Dal ragazzo che «vedeva il mondo solo con gli occhi del rock e pensava che la musica fosse solo una chitarra suonata a gran volume». Da quel ragazzo che «amava i Doors e la Beat Generation, suonava Jimi Hendrix e sapeva “Made in Japan” dei Deep Purple a memoria» alle influenze di De Andrè. Dal titolo stesso (come estensione di «amore che vieni, amore che vai») alla voce di tua nipote Maria Sole che racconta il futuro come l’anziana di “Le Nuvole” cantava i sogni. Potenza della musica?

«Sconvolgente, direi. La musica mi ha travolto come un fiume in piena e mi ha lasciato in “riva” ai bordi del suo letto per ammirarne le mille onde che lo gonfiano ad ogni suono».

Il disco canta composto e complesso, senza manierismi. Stavolta ti sei spinto al di qua della tua potenza vocale, “Fino all’imbrunire” è come se parlasse urbi et orbi...

«Mi suona come un complimento e io me lo prendo, orgoglioso e grato, e lo trasformo in un sorriso. “Fino all’imbrunire” credo sia stata una delle più felici scelte nella nostra carriera: volevamo ritornare così, come fa uno stormo di uccelli, con un rumore assordante di ali leggere in volo. E ci sono le emozioni. L’emozione ha facce diverse. Le indossiamo per come meglio sappiamo esprimerle».

Come si tradurrà l’album nel tour estivo?

«Il nuovo album ha scelto per noi la scaletta del live. È come se ci avesse indicato una strada da seguire. E così è stato: ci siamo lasciati trasportare fino in fondo, travolgendo ogni nota attorno. È davvero emozionante giocare con dei classici del nostro repertorio, rivestendoli di fresco e di nuovo».

Dove sta andando la musica italiana? Cosa ti piace dei nuovi?

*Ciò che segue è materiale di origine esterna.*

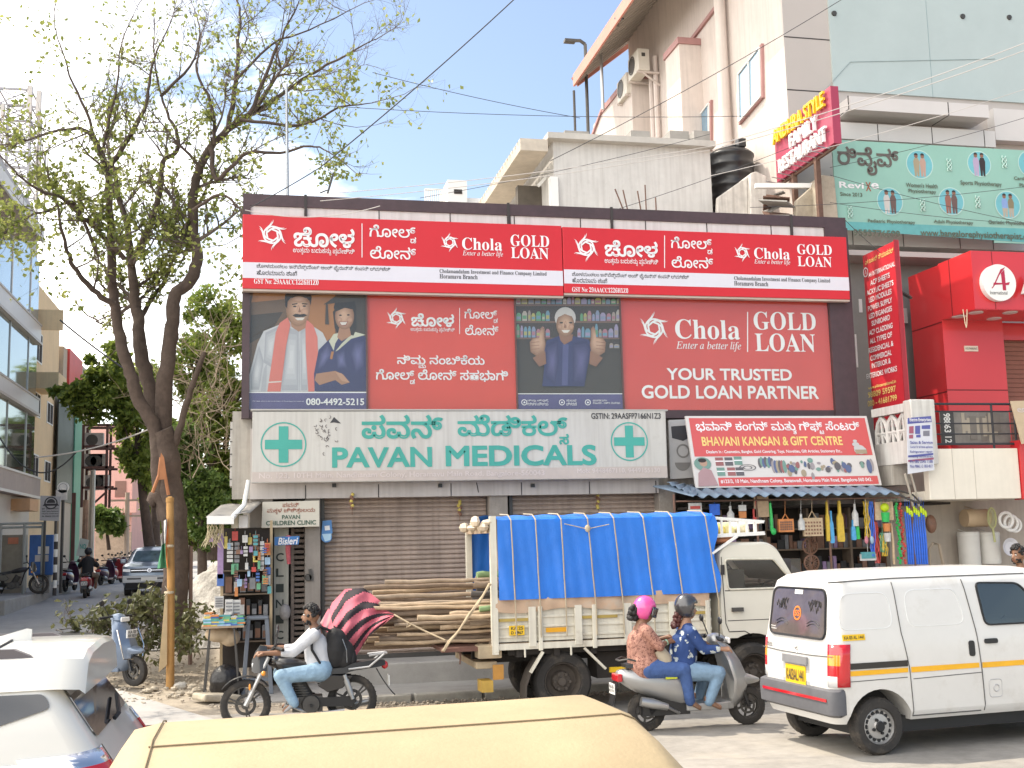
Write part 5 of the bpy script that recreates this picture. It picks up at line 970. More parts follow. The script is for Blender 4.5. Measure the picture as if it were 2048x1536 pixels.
def wheel(root, x, y, r, w, sty, nm='wheel', rimm=None, face=-1):
    m = M(); h = w/2; ti = .74 if sty == '3' else .62
    m.lathe((x, y, r), (0, 1, 0), [(r*ti, -h*.8), (r*(ti+.04), -h), (r*.9, -h), (r*.985, -h*.72), (r, -h*.4), (r, h*.4), (r*.985, h*.72), (r*.9, h), (r*(ti+.04), h), (r*ti, h*.8)], 36)
    for i in range(int(r*110)):
        a = 2*math.pi*i/int(r*110); c, s = math.cos(a), math.sin(a); m.bar((x+c*r*.985, y-h*.6, r+s*r*.985), (x+c*r*1.0, y+h*.6*(1 if i % 2 else -1)*.2, r+s*r*1.0), .012, .012)
    wh = part(m, nm, tyre, root, smooth=40)
    m = M(); f = face
    if sty == 'steel':
        m.lathe((x, y, r), (0, f, 0), [(r*.63, h*.75), (r*.6, h*.8), (r*.55, h*.45), (r*.47, h*.42), (r*.42, h*.62), (r*.22, h*.68), (r*.17, h*.95), (0, h*1.0)], 32)
        mm = M()
        for i in range(16): a = 2*math.pi*i/16; mm.lathe((x+math.cos(a)*r*.475, y+f*h*.47, r+math.sin(a)*r*.475), (0, f, 0), [(0, .006), (.02, .006), (.022, 0)], 8)
        for i in range(4): a = 2*math.pi*i/4+.4; mm.lathe((x+math.cos(a)*r*.25, y+f*h*.68, r+math.sin(a)*r*.25), (0, f, 0), [(0, .02), (.016, .02), (.018, 0)], 6)
        mm.lathe((x, y+f*h*.97, r), (0, f, 0), [(0, .012), (.045, .012), (.055, 0)], 12); part(m, 'rim', rimm or alloy, wh, smooth=40); part(mm, 'rim_holes', blk, wh)
    elif sty == 'truck':
        m.lathe((x, y, r), (0, f, 0), [(r*.63, h*.8), (r*.6, h*.85), (r*.52, -h*.2), (r*.34, -h*.2), (r*.3, h*.3), (r*.16, h*.35), (r*.13, h*.6), (0, h*.6)], 28)
        for i in range(6): a = i*math.pi/3; m.lathe((x+math.cos(a)*r*.26, y+f*h*.3, r+math.sin(a)*r*.26), (0, f, 0), [(0, .05), (.02, .05), (.022, 0)], 6)
        part(m, 'rim', rimm, wh, smooth=40)
    else:
        for q in (1, -1): m.lathe((x, y, r), (0, q, 0), [(r*(ti+.04), h*.5), (r*(ti+.04), h*.62), (r*(ti-.04), h*.62), (r*(ti-.04), h*.2)], 32)
        m.lathe((x, y, r), (0, 1, 0), [(0, -h*.9), (r*.16, -h*.9), (r*.16, h*.9), (0, h*.9)], 16); k = 3 if sty == '3' else 6
        for i in range(k):
            for d in ((-.12, .12) if sty == '3' else (0,)):
                a = 2*math.pi*i/k+.3+d; m.bar((x+math.cos(a)*r*.12, y, r+math.sin(a)*r*.12), (x+math.cos(a)*r*ti, y, r+math.sin(a)*r*ti), w*.22, r*.09, up=(0, 1, 0))
        m.lathe((x, y+f*h*.5, r), (0, f, 0), [(r*.42, .004), (r*.42, .008), (r*.3, .008), (r*.3, .004)], 24); part(m, 'rim', rimm or alloy, wh, smooth=40)
    return wh
def archcut(x, z, r, y0, y1): m = M(); m.cyl((x, y0, z), (x, y1, z), r, n=32); return m
# ---------------------------------------------------------------- white delivery van
VAN = T('delivery_van', 'white windowless delivery van with yellow side stripe and dark rear window', 'van', (5.61, 11.585, 0), math.radians(4.5), local=True)
VL = [(.33, .03, 3.60, .68, .12), (.42, 0, 3.66, .73, .14), (.75, .0, 3.66, .74, .14), (.98, .015, 3.58, .74, .13), (1.12, .03, 3.50, .735, .13), (1.62, .10, 3.08, .665, .15), (1.73, .13, 2.95, .63, .16), (1.79, .20, 2.80, .56, .18), (1.83, .36, 2.6, .42, .2), (1.845, .6, 2.3, .25, .2)]
m = M(); zcar(m, VL, 6); body = part(m, 'body', vanw, VAN)
boolcut(body, [archcut(.52, .28, .38, -.9, -.40), archcut(.52, .28, .38, .40, .9), archcut(2.87, .28, .38, -.9, -.40), archcut(2.87, .28, .38, .40, .9)])
for x in (.52, 2.87):
    for s in (-1, 1): wheel(VAN, x, s*.62, .285, .165, 'steel', face=s)
m = M()
for x in (.52, 2.87): m.box(x-.37, x+.37, -.41, .41, .40, .66); m.cyl((x, -.6, .285), (x, .6, .285), .04)
m.box(.3, 3.4, -.6, .6, .2, .36); part(m, 'underbody', blk, VAN)
sf = sidef(VL, -1); sfl = sidef(VL, 1); rf_ = rearf(VL)
rw_ = rpoly([(-.56, 1.16), (.56, 1.16), (.52, 1.66), (-.52, 1.66)], .1)
m = M(); m.prism(rw_, rf_, .001, .010); rg = part(m, 'rear_window', mat('tinted_rear', (.11, .09, .085), .14, var=.3, coat=1), VAN)
m = M(); seamline(m, rw_, rf_, .028, .008, True); part(m, 'rubber_seal', blk, rg)
m = M(); ring(m, rf_, (.0, 1.40), .075, .016, .014); put(m, 'SS', lambda u, v, n: rf_(-u, v, n), (-.05, .05, 1.37, 1.43), 'b', n=.014); part(m, 'orange_sticker', mat('sticker_orange', (.85, .2, .03), .5), rg)
m = M()
for cx_, sg_ in ((.30, 1), (-.32, -1)):
    for j in range(8): x0 = cx_+U(-.13, .13); z0 = 1.47+U(-.05, .06); m.tube([rf_(x0+i*.012*sg_, z0+math.sin(i*1.7+j)*.035, .013) for i in range(6)], .003, 4)
    for j in range(2): m.tube([rf_(cx_+.12-i*.03, 1.30+.035*math.sin(i/8*math.pi)-j*.03, .013) for i in range(9)], .004, 4)
part(m, 'finger_writing', blk, rg)
m = M(); m.box(0, 0, 0, 0, 0, 0); m.v = []; m.f = []; m.m = []
m.flat([(-.08, 1.60), (.08, 1.60), (.08, 1.645), (-.08, 1.645)], rf_, .012); put(m, 'Maruti', lambda u, v, n: rf_(-u, v, n), (-.53+.0, -.43, 1.235, 1.25), 'b', n=.013); put(m, 'Vaidya', lambda u, v, n: rf_(-u, v, n), (-.53, -.41, 1.205, 1.225), 'b', n=.013); part(m, 'white_sticker', plateW, rg)
m = M(); m.prism(rpoly([(-.27, .60), (.27, .60), (.27, .95), (-.27, .95)], .02), rf_, .0015, .004); part(m, 'plate_recess', mat('recess_grey', (.36, .36, .36), .5), VAN)
m = M(); m.prism([(-.24, .88), (.24, .88), (.24, .96), (-.24, .96)], rf_, .004, .03); part(m, 'plate_lamp_bar', mat('satin_grey', (.33, .33, .34), .4, .5), VAN)
m = M(); m.prism(rpoly([(-.2, .66), (.2, .66), (.2, .86), (-.2, .86)], .01), rf_, .005, .012, 0); put(m, 'KA03AL1441', lambda u, v, n: rf_(-u, v, n), (-.18, .18, .70, .82), 'b', n=.015, mi=1); part(m, 'rear_number_plate', [plateY, seam], VAN)
m = M()
for pts in ([(.03, 1.03), (-.02, 1.055), (.03, 1.08)], [(-.03, 1.035), (.02, 1.012), (-.03, .99)]): seamline(m, pts, rf_, .014, .008)
part(m, 'emblem', chrome, VAN)
m = M(); put(m, 'EECO', lambda u, v, n: rf_(-u, v, n), (-.62, -.5, 1.035, 1.06), 'b', n=.006); m.prism([(.5, 1.02), (.62, 1.02), (.62, 1.025), (.5, 1.025)], rf_, .001, .004); part(m, 'model_badge', dsteel, VAN)
for s in (-1, 1):
    m = M(); Lf = lambda t, z, n: (max(.0, .135*(1-math.cos(min(t, 1)*math.pi/2)))+lerpl(VL, z, 1)-.002*(1-t)+(t-1)*.1*(t > 1), s*(lerpl(VL, z, 3)-.135*(1-math.sin(min(t, 1)*math.pi/2)))+s*n, z)
    m.grid(lambda u, v: Lf(u*1.35, .70+v*.42, .008), 10, 4, lambda i, j: 1 if j == 2 and i < 5 else 2 if j == 0 and i < 4 else 0); part(m, 'tail_light', [redlamp, amber, clear], VAN, smooth=40, solid=.012)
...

«Credo che la musica italiana stia costruendo un nuovo codice, tutto suo, nel panorama internazionale. Le generazioni di oggi stanno attingendo nuova linfa da grandi cantautori del nostro passato come Rino Gaetano, Lucio Dalla e tantissimi altri della scena anni 80. C’è un nuovo fermento tutto italiano e questo non può che farmi piacere. Mi piace molto la semplicità di Coez. Arriva dritto, dritto in pancia, come la sua scuola di danza».

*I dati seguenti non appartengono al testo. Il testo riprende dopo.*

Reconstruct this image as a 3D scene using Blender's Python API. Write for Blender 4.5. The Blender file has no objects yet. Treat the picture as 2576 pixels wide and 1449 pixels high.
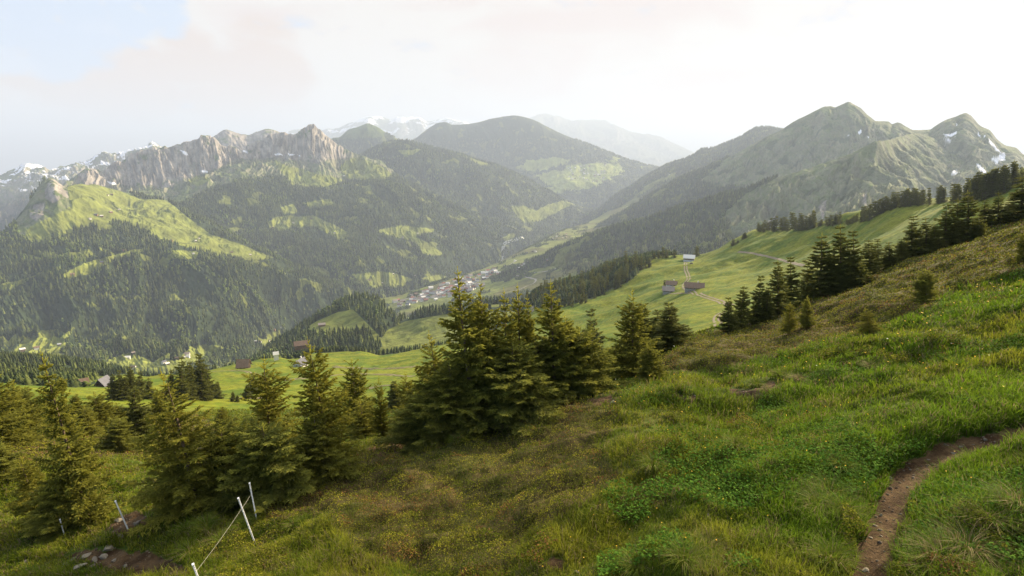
import bpy, math, random
import numpy as np
from mathutils import Vector, Matrix

# ------------------------------------------------------------------ camera, sky, sun, exposure
SC = bpy.context.scene
COL = SC.collection
random.seed(7)
RNG = np.random.default_rng(7)
F = 1430.0                       # focal length in units of a 2576 px wide frame
CU, CV = 1288.0, 724.5
PITCH = math.radians(13.36)
cam = bpy.data.cameras.new('camera')
cam.sensor_width = 36.0
cam.lens = 18.0 / (1288.0 / F)
cam.clip_start = 0.05
cam.clip_end = 200000.0
cam_ob = bpy.data.objects.new('camera', cam)
cam_ob.rotation_euler = (math.radians(90) - PITCH, 0, 0)
COL.objects.link(cam_ob)
SC.camera = cam_ob
SC.view_settings.view_transform = 'Standard'
SC.view_settings.look = 'None'
SC.view_settings.exposure = 1.40
SC.view_settings.gamma = 1.0
SC.render.engine = 'CYCLES'
SC.cycles.use_denoising = True
SC.cycles.max_bounces = 6
SC.cycles.diffuse_bounces = 2
SC.cycles.glossy_bounces = 2
SC.cycles.transmission_bounces = 4
SC.cycles.volume_bounces = 0
SC.cycles.transparent_max_bounces = 8

SUN_AZ, SUN_EL = math.radians(50), math.radians(23)
sun_dir = Vector((math.sin(SUN_AZ) * math.cos(SUN_EL), math.cos(SUN_AZ) * math.cos(SUN_EL), math.sin(SUN_EL)))
sun = bpy.data.lights.new('sun', 'SUN')
sun.energy = 5.0
sun.angle = math.radians(0.6)
sun.color = (1.0, 0.82, 0.56)
sun_ob = bpy.data.objects.new('sun', sun)
sun_ob.rotation_euler = sun_dir.to_track_quat('Z', 'Y').to_euler()
COL.objects.link(sun_ob)

world = bpy.data.worlds.new('World')
SC.world = world
world.use_nodes = True
wn, wl = world.node_tree.nodes, world.node_tree.links
wn.clear()
w_out = wn.new('ShaderNodeOutputWorld')
w_bg = wn.new('ShaderNodeBackground'); w_bg.inputs[1].default_value = 1.0
sky = wn.new('ShaderNodeTexSky'); sky.sky_type = 'NISHITA'; sky.sun_disc = False
sky.sun_elevation = SUN_EL; sky.sun_rotation = SUN_AZ; sky.altitude = 1600; sky.dust_density = 1.5
def wmath(op, a, b=None, clamp=False):
    n = wn.new('ShaderNodeMath'); n.operation = op; n.use_clamp = clamp
    for i, s in enumerate((a, b)):
        if s is None: continue
        if isinstance(s, (int, float)): n.inputs[i].default_value = s
        else: wl.new(s, n.inputs[i])
    return n.outputs[0]
def wramp(fac, stops):
    n = wn.new('ShaderNodeValToRGB'); wl.new(fac, n.inputs[0])
    el = n.color_ramp.elements
    while len(el) > 1: el.remove(el[-1])
    el[0].position, el[0].color = stops[0][0], stops[0][1]
    for p, c in stops[1:]:
        e = el.new(p); e.color = c
    return n.outputs[0]
def wmix(f, a, b):
    n = wn.new('ShaderNodeMix'); n.data_type = 'RGBA'
    for i, s in ((0, f), (6, a), (7, b)):
        if isinstance(s, (int, float)): n.inputs[i].default_value = s
        elif isinstance(s, tuple): n.inputs[i].default_value = s
        else: wl.new(s, n.inputs[i])
    return n.outputs[2]
tc = wn.new('ShaderNodeTexCoord')
sep = wn.new('ShaderNodeSeparateXYZ'); wl.new(tc.outputs['Generated'], sep.inputs[0])
mp = wn.new('ShaderNodeMapping'); mp.inputs['Scale'].default_value = (1, 1, 2.6)
wl.new(tc.outputs['Generated'], mp.inputs[0])
n1 = wn.new('ShaderNodeTexNoise'); n1.inputs['Scale'].default_value = 2.3; n1.inputs['Detail'].default_value = 9; n1.inputs['Roughness'].default_value = 0.55
wl.new(mp.outputs[0], n1.inputs[0])
n2 = wn.new('ShaderNodeTexNoise'); n2.inputs['Scale'].default_value = 4.2; n2.inputs['Detail'].default_value = 4; n2.inputs['Distortion'].default_value = 0.6
wl.new(mp.outputs[0], n2.inputs[0])
sky_s = wn.new('ShaderNodeVectorMath'); sky_s.operation = 'SCALE'; wl.new(sky.outputs[0], sky_s.inputs[0]); sky_s.inputs['Scale'].default_value = 0.10
# veil of bright cloud in the western (sunward) half of the sky, open blue elsewhere
x_, y_, z_ = sep.outputs[0], sep.outputs[1], sep.outputs[2]
west = wmath('SUBTRACT', wmath('ADD', wmath('MULTIPLY', y_, 0.75), wmath('MULTIPLY', x_, 0.95)), wmath('MULTIPLY', z_, 0.20))
cov = wmath('ADD', wmath('MULTIPLY', wmath('SUBTRACT', n1.outputs[0], 0.5), 1.6), wmath('ADD', wmath('ADD', west, 0.10), wmath('MULTIPLY', wmath('MAXIMUM', wmath('SUBTRACT', 0.11, z_), 0.0), 7.0)))
cmask = wramp(cov, [(0.0, (0, 0, 0, 1)), (0.05, (1, 1, 1, 1))])
pink = wramp(n2.outputs[0], [(0.50, (0, 0, 0, 1)), (0.66, (1, 1, 1, 1))])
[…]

“Non è un paese per giovani”. Hai firmato la colonna sonora del film di Veronesi. Cos’è l’Italia?

«Un paese eternamente “in bilico tra tutti i suoi vorrei…”. Caduta di stile in una spudorata autocitazione, ma ci sta tutta, chiedo perdono!»

Nella tua stanza da bambino, sulla mensola c’erano i tuoi robot: Mazinga, Goldrake, Actarus. Eroi nei sogni di bambino. Oggi chi sono i tuoi eroi?

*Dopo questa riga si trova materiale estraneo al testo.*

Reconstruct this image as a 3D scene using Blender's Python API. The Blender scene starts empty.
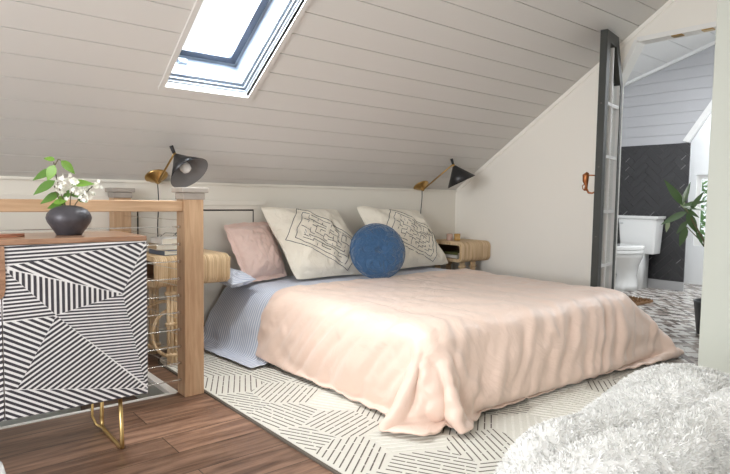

«I genitori, tutti i genitori del mondo. Chissà se ne saremo mai capaci…»

Tuo padre, dopo aver ascoltato “Smoke on the Water” registrata da te su una cassetta con una chitarra con elastici al posto delle corde, ti regalò la tua prima chitarra. È sliding doors della tua vita? Tuo padre è la tua idea di padre?

«Se non fosse tornato indietro verso il negozio di strumenti musicali mentre tornava a casa dal lavoro, se non avesse invertito quel senso di marcia, oggi non credo sarei dall’atra parte del vostro microfono a parlare di musica e vita».

Tuo padre Gianfranco è nato a Caltanissetta, la Sicilia ce l’hai dentro e lo hai detto più volte. Hai scritto “Ti è mai successo” pensando alle tue traversate dello Stretto di Messina. Ci racconti la tua storia con la Sicilia.

«La Sicilia era il viaggio più bello del mondo. Contavo i mesi, i giorni, le ore prima di ripartire. Non vedevo l’ora di mettermi in macchina con la mia famiglia e insieme raggiungere il “posto” in cui mio padre era cresciuto. Mi ha insegnato ad amarla tutta, in ogni sua singola contraddizione e in tutta la sua splendida unicità e bellezza. Non l’ho vissuta da turista, ma nelle parole di mio padre l’ho fatta mia. E oggi sono “cittadino nisseno” in suo onore».